7-year contempt jailing ends but Armstrong is sentenced to 5 more


Jailed 7 Years for Contempt,
Adviser Is Headed for Prison

By Michael de la Merced
The New York Times
Saturday, April 28, 2007


A federal judge lifted a 7-year-old civil contempt sanction on the financial adviser Martin A. Armstrong yesterday, allowing him to begin serving a five-year sentence for conspiracy to commit fraud.

The decision by Judge P. Kevin Castel of Federal District Court in Manhattan ends one of the longest-running cases of civil contempt in American legal history. It will finally pry Mr. Armstrong, 57, from the Metropolitan Correctional Center in Lower Manhattan, where he has been held since January 2000.

"The incarceration for contempt is over," Mr. Armstrong's lawyer, Thomas V. Sjoblom, said after the hearing.

By the time Mr. Armstrong is released, he will have served 12 years for orchestrating what prosecutors called a $3 billion Ponzi scheme through his investment fund, Princeton Economics International.

"Those who believe you are innocent or a victim are the latest victims of Mr. Armstrong's fraud," Judge Castel said yesterday. "They haven't done their homework."

Judge Castel left in place the finding that Mr. Armstrong was in contempt but decided that keeping him in jail on that claim had no effect.

"If seven years didn't do it, another two, another three, another five years isn't going to do it either," Mr. Sjoblom said.

Prosecutors may now pursue a criminal contempt sanction against Mr. Armstrong because of his failure to turn over the assets. Mr. Sjoblom said he did not expect that to happen.

The contempt charge stems from both criminal and civil suits filed by the government against Mr. Armstrong in 1999. In 2000 the court-appointed receiver in the civil case demanded the return of various assets, including gold coins and a bust of Julius Caesar, which may have been purchased with money from Mr. Armstrong's investment fund.

When Mr. Armstrong did not produce the assets, as well as documents that were requested by the government, the judge in the case, Richard Owen, ordered him jailed.

Jail terms for civil contempt, unlike those for criminal contempt, are aimed at coercing offenders into cooperating and are not meant as punishment. In most such cases, a person is held for contempt for 18 months at most.

But Judge Owen repeatedly reimposed the jail time, demanding the production of the materials. He was removed from the case by a panel of the United States Court of Appeals for the 2nd Circuit in November after justices decided the case needed "a fresh look by a different pair of eyes."

Last summer, after spending several days in solitary confinement, Mr. Armstrong reached a plea agreement with federal prosecutors. He pleaded guilty to one count of conspiracy in the criminal case, which centered on what prosecutors said was a plan from 1992 to 1999 to hide hundreds of millions of dollars in trading losses.
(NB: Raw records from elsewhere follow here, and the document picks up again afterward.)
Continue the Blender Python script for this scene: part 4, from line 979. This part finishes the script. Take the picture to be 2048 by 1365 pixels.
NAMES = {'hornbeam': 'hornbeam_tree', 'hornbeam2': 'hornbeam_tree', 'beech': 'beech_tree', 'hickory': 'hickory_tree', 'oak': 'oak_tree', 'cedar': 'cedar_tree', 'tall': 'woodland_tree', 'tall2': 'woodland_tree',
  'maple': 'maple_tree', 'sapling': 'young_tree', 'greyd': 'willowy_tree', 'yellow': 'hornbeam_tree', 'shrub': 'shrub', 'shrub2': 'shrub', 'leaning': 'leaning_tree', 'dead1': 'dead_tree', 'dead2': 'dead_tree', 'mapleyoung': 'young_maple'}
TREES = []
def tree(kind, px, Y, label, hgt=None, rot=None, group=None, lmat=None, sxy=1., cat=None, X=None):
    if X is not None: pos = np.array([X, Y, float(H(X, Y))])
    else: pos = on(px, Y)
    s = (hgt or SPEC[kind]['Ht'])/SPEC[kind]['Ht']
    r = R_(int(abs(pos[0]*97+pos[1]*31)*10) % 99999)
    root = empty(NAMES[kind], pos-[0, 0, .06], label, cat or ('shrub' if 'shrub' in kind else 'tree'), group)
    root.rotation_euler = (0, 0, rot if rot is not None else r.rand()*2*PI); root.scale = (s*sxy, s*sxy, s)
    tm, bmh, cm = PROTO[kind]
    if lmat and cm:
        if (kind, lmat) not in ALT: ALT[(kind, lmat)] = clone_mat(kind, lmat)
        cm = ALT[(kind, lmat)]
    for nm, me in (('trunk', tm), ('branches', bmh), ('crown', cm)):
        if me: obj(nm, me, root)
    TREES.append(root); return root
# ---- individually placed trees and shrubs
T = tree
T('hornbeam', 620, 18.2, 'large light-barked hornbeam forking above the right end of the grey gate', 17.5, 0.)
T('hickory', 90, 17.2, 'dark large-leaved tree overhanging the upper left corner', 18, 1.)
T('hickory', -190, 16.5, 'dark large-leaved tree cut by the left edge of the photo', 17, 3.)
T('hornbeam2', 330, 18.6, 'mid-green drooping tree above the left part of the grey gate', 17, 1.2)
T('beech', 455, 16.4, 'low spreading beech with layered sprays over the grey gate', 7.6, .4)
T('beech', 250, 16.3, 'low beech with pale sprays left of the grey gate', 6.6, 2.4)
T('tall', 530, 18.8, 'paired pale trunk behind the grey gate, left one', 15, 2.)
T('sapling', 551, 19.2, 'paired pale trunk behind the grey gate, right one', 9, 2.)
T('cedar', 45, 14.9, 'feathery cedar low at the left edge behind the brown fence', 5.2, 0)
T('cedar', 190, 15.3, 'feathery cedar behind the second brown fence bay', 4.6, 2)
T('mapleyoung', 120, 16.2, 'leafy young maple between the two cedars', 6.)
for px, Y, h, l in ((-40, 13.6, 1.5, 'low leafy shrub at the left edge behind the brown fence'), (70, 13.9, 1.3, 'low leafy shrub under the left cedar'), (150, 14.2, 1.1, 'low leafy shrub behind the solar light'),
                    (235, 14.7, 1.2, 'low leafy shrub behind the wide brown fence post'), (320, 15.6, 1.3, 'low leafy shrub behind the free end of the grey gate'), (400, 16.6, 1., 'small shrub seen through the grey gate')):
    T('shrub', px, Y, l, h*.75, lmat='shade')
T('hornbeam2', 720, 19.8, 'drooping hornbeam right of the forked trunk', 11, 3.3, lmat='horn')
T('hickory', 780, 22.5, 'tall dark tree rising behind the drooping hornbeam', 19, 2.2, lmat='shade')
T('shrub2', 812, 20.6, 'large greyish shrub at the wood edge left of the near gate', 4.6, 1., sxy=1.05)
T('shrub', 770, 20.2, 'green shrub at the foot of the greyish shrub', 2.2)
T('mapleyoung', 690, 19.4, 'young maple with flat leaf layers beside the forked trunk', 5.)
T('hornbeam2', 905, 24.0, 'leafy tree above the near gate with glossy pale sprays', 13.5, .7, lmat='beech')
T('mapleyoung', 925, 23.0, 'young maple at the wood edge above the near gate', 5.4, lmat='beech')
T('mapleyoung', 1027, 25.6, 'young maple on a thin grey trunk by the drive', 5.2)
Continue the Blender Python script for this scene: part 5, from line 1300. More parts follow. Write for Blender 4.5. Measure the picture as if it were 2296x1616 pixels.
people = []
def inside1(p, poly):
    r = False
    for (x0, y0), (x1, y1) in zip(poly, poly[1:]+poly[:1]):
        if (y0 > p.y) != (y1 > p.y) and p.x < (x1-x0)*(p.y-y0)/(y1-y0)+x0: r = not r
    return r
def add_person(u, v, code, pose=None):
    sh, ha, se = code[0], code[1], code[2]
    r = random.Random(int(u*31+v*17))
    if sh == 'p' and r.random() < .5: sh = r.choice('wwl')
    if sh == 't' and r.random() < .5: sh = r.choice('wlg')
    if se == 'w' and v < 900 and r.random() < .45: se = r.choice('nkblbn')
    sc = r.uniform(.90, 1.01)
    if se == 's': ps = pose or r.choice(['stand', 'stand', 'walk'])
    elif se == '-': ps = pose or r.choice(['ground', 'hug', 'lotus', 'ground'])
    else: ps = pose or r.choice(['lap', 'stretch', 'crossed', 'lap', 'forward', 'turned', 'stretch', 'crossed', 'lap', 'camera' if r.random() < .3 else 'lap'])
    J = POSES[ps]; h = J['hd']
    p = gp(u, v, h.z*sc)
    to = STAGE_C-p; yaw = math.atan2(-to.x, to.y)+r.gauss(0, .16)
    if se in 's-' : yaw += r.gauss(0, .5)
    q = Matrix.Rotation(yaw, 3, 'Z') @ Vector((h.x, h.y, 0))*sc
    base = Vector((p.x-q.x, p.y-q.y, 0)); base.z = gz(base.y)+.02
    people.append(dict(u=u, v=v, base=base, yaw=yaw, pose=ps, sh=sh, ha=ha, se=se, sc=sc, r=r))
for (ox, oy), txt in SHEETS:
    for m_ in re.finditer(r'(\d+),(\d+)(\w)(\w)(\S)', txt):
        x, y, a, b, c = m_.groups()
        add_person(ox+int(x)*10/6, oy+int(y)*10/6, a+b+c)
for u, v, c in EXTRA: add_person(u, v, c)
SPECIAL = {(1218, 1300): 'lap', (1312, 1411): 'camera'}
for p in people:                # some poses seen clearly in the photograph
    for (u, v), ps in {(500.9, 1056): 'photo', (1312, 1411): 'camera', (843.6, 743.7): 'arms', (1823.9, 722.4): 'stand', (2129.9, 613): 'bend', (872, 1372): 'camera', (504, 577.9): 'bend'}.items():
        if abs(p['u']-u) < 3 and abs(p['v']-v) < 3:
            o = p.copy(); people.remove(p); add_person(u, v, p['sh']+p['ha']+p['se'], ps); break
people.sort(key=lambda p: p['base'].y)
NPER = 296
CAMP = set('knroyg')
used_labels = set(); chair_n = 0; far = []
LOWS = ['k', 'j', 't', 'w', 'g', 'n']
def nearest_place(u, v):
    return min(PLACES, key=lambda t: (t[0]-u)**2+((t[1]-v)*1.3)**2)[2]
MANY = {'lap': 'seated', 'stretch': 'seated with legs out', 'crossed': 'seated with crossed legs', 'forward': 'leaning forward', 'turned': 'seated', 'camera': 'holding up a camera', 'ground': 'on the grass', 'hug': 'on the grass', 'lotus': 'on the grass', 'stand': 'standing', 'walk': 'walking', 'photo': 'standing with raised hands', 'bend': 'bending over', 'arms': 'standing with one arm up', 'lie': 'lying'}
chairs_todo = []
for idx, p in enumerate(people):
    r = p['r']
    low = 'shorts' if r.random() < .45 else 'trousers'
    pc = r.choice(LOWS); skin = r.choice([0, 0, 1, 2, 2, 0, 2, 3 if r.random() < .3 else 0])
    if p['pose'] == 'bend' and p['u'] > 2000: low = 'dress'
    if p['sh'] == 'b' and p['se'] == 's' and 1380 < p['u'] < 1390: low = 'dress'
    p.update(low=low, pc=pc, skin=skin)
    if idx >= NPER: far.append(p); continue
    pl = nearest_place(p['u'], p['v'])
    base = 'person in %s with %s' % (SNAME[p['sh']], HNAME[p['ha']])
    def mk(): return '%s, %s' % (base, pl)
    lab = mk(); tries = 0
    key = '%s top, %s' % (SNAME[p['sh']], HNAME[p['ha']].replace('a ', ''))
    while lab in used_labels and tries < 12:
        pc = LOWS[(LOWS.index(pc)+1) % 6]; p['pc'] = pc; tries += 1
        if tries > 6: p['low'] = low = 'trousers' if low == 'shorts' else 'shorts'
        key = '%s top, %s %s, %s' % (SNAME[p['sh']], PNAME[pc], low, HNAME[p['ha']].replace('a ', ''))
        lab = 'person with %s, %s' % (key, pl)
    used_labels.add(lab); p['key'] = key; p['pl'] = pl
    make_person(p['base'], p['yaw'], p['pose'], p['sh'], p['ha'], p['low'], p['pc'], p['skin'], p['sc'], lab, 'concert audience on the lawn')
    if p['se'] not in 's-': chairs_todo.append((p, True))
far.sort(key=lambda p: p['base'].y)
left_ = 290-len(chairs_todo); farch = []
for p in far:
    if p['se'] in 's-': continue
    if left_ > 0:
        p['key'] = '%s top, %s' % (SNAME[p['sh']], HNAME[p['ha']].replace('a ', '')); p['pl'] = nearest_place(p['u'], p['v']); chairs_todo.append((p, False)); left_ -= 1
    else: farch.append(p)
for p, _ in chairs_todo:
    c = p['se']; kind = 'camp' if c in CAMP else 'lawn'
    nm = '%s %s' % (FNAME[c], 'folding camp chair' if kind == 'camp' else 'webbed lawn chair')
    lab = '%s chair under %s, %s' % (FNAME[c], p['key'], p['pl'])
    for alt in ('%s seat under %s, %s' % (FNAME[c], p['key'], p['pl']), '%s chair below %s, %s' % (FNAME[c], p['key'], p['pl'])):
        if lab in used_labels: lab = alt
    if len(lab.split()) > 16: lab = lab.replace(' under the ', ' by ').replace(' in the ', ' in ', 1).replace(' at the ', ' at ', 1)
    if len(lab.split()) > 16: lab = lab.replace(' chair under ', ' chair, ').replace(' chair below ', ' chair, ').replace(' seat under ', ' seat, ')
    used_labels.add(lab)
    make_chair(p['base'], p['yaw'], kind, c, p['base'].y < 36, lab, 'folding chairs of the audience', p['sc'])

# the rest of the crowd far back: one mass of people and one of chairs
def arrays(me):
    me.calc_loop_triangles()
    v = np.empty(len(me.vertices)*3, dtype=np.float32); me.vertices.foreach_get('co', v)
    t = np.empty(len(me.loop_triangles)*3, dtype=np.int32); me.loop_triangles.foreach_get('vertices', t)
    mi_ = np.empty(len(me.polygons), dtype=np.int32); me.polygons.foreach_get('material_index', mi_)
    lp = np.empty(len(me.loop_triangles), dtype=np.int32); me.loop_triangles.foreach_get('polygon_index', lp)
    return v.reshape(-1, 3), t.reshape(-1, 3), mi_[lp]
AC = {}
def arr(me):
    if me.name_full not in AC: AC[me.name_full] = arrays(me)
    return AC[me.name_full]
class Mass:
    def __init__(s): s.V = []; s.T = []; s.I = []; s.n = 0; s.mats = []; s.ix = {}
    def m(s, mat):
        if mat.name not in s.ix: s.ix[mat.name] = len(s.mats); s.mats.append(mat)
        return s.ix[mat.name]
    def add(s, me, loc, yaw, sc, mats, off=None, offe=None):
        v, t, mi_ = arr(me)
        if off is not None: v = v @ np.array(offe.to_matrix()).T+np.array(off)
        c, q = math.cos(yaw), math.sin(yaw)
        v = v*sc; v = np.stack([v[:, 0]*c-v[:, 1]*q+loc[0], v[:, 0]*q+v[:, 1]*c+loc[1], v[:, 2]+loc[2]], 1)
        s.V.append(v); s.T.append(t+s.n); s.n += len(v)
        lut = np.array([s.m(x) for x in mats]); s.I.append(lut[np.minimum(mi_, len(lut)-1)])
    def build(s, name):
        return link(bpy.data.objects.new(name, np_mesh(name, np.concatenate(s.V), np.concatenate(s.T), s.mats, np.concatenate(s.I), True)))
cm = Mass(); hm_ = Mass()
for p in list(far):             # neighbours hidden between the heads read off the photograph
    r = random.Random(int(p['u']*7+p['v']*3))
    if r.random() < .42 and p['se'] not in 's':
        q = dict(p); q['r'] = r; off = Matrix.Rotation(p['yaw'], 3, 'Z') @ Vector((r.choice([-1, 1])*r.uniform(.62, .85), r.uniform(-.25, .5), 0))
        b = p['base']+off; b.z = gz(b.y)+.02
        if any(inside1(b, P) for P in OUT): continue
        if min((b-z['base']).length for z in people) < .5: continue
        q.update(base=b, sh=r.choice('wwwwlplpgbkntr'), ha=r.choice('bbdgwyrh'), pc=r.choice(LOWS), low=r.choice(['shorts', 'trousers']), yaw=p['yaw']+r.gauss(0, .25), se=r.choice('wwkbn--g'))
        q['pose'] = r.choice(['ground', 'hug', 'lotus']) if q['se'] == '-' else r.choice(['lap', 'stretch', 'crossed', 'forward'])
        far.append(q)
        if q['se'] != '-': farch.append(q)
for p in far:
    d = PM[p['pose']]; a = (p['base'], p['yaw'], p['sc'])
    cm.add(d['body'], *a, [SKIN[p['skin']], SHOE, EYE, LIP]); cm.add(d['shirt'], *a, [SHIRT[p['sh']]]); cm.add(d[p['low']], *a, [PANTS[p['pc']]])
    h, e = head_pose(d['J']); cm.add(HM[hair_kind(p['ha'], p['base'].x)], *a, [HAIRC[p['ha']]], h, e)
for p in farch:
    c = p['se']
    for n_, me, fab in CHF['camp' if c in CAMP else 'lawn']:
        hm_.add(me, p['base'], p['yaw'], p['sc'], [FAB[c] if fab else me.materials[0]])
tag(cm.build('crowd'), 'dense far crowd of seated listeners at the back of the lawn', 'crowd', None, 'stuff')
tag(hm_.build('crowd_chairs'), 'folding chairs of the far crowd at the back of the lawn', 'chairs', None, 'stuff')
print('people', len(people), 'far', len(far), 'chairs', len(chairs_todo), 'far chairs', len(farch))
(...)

Earlier this month Mr. Armstrong was sentenced to five years in prison, concluding the government's separate criminal case against him. But in ruling that the civil and criminal matters were separate, the judge in the criminal case chose not to credit Mr. Armstrong with the time already served.

Thus, that sentence would not be carried out until the civil contempt case was resolved.

The Bureau of Prisons will now decide where and when Mr. Armstrong will be assigned for his criminal sentence. He has requested to be sent to Fort Dix, a low-security prison in New Jersey close to his mother.

Yesterday's hearing proved contentious from the start. Judge Castel sparred with Mr. Armstrong's lawyers, scolding them for introducing evidence at the last minute.

At one point Judge Castel argued with Mr. Sjoblom over the defense's attempt to introduce as evidence statements from several individuals. Judge Castel harangued Mr. Sjoblom over the finer points of legal discovery, including the difference between sworn statements and depositions, which allow for cross-examination.

After the hearing Mr. Sjoblom and Tancred V. Schiavoni, a lawyer working for the court-appointed receiver, traded verbal jabs as well.

"You could have gotten your client out of jail seven years ago, but you blew it," Mr. Schiavoni told Mr. Sjoblom.